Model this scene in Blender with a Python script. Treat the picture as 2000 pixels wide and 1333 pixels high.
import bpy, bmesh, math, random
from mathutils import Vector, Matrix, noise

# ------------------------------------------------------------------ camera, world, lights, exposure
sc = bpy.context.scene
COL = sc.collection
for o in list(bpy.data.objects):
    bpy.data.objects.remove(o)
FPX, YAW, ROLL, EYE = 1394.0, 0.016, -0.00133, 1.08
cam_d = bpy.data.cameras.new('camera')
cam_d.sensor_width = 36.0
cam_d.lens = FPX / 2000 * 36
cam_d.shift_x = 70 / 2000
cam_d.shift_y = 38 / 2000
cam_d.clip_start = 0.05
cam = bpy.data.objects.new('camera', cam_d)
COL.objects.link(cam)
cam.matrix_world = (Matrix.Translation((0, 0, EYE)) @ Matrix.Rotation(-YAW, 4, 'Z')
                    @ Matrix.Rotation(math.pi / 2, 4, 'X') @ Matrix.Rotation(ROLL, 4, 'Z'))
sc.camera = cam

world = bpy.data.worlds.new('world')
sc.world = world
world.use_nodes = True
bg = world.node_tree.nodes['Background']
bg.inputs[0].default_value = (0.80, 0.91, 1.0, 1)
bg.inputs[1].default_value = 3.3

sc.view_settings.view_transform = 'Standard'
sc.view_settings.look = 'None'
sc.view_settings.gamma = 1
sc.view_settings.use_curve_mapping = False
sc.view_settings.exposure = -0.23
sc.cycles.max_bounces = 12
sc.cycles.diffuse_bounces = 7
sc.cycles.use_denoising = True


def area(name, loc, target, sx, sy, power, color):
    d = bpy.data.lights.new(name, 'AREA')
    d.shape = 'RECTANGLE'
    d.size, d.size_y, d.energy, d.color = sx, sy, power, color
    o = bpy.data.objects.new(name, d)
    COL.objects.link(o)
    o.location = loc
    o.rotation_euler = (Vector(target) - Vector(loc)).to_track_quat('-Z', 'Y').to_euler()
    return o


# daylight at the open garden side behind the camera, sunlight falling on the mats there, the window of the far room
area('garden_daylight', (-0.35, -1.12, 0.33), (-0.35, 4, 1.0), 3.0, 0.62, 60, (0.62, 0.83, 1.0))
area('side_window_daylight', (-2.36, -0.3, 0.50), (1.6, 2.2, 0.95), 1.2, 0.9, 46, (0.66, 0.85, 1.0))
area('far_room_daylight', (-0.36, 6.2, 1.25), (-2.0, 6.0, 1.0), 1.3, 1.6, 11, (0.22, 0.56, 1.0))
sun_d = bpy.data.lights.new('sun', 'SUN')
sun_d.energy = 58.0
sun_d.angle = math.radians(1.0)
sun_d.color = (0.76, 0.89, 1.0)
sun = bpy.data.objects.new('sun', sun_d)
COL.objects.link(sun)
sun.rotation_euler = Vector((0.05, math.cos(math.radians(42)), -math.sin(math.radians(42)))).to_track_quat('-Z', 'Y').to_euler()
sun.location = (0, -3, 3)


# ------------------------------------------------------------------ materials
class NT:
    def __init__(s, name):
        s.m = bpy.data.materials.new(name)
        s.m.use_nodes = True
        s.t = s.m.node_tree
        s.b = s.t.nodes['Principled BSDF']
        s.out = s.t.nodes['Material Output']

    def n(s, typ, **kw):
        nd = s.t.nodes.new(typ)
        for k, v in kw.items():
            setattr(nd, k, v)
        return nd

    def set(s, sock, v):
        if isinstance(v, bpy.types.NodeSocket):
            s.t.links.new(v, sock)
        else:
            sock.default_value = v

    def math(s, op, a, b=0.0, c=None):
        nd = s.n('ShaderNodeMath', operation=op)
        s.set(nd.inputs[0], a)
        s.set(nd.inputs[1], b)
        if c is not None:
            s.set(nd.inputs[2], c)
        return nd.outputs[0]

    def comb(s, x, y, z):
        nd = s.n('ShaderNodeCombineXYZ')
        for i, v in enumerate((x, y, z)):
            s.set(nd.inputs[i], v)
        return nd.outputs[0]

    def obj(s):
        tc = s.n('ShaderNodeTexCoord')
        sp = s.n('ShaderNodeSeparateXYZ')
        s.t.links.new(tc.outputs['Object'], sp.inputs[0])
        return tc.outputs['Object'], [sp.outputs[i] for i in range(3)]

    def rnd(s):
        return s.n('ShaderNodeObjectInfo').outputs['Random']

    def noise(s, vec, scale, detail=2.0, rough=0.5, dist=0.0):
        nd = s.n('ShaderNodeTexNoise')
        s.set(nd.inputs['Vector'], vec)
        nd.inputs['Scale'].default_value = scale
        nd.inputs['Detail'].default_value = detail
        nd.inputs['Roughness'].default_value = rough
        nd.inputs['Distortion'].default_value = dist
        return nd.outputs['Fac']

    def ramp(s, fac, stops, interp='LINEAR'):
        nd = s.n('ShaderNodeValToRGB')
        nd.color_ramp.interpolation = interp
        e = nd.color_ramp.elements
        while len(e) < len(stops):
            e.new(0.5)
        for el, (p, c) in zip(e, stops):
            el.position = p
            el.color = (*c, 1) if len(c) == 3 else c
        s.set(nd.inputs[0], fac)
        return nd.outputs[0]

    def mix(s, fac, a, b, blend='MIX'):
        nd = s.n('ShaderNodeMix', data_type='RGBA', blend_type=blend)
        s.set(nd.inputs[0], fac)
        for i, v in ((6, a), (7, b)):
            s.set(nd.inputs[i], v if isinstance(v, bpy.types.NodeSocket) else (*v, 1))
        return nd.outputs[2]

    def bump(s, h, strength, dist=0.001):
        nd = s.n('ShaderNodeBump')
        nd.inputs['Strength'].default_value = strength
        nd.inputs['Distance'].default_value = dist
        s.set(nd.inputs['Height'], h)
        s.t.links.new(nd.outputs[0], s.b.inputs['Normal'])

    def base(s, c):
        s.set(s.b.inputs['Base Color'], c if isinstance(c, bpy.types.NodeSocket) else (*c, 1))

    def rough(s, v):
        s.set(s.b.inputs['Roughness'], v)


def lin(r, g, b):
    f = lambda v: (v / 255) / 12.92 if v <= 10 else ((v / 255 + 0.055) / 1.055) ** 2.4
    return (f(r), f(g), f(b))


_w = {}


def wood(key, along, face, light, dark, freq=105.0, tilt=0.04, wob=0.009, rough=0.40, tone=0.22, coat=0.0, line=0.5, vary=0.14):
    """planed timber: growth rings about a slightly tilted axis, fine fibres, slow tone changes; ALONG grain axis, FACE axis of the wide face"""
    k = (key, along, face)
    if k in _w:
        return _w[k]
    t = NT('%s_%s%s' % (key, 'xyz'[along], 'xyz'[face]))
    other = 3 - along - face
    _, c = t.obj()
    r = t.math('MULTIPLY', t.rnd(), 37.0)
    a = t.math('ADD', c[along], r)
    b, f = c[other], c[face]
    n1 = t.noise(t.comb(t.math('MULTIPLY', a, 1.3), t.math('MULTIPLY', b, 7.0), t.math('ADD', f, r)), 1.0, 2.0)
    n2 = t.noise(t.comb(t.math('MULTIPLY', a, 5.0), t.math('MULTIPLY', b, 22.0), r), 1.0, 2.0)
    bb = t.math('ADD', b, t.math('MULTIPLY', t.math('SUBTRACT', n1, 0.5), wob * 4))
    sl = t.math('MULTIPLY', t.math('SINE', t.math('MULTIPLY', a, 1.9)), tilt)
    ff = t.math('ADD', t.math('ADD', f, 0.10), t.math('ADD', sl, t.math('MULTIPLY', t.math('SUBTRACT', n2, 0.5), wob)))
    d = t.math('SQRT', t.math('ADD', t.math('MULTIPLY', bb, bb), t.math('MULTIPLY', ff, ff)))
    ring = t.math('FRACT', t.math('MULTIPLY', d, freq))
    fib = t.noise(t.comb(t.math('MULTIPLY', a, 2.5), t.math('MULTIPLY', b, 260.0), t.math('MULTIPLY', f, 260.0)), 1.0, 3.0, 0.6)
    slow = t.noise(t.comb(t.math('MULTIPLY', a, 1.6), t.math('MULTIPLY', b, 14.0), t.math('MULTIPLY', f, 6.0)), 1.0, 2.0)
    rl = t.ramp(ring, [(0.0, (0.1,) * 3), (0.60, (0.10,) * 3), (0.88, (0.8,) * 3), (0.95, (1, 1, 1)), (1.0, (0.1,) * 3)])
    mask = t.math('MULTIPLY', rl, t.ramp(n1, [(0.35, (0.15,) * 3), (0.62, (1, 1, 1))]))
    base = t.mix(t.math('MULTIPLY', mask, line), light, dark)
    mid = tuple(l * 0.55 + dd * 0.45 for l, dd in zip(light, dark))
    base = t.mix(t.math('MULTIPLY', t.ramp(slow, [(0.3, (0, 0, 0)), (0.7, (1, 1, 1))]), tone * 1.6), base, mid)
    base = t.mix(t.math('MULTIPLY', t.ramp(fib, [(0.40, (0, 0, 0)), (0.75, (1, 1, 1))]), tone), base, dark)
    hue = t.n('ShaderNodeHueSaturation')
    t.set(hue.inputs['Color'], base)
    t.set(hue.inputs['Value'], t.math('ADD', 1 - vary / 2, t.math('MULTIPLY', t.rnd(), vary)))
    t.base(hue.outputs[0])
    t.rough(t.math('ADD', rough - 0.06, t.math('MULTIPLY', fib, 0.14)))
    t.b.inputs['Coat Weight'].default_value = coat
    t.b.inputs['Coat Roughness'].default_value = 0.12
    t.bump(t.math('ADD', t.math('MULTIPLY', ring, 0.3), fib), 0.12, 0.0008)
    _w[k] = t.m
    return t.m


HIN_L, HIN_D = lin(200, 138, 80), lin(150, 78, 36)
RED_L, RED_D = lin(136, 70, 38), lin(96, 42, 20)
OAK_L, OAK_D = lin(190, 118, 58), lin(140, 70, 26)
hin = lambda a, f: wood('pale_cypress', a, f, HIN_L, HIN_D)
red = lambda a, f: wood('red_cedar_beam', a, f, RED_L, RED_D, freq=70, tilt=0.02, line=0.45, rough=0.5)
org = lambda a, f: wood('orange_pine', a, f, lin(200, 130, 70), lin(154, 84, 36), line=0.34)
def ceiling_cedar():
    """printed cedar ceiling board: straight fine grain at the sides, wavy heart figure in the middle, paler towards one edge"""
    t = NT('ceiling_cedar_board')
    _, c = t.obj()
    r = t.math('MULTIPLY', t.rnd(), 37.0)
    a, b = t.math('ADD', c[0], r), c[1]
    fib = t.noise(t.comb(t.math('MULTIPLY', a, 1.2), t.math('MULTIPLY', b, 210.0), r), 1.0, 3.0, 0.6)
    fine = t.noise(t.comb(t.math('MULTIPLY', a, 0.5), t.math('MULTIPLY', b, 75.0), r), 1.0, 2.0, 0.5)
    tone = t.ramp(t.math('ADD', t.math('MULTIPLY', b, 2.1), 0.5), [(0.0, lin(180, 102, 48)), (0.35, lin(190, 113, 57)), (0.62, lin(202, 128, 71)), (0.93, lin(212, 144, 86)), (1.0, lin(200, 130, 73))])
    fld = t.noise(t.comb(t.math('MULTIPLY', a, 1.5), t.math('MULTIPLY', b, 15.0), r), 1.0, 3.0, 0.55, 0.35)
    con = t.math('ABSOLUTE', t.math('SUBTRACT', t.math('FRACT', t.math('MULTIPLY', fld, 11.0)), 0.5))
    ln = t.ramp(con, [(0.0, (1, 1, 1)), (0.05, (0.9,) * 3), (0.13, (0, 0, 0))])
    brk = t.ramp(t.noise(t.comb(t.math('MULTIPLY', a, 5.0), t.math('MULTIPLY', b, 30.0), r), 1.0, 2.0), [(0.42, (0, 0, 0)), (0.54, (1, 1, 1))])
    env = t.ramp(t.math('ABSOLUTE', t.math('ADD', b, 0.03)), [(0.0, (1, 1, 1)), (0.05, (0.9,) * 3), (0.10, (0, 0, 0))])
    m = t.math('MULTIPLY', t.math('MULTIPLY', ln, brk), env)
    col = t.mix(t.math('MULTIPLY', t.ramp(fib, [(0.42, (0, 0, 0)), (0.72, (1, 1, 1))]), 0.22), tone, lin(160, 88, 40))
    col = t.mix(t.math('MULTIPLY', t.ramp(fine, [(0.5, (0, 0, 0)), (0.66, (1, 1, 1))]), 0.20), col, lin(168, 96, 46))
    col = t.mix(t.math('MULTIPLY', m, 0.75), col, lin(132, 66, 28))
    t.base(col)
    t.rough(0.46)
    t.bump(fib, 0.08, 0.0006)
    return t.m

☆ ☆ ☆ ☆

GIVEN INSTRUCTION – Return exactly the lines from the beginning of the data above through the one containing "from mathutils import Vector, Matrix, noise", please. Include both end lines and add nothing else.

EXERCISE OUTPUT –
Model this scene in Blender with a Python script. Treat the picture as 2000 pixels wide and 1333 pixels high.
import bpy, bmesh, math, random
from mathutils import Vector, Matrix, noise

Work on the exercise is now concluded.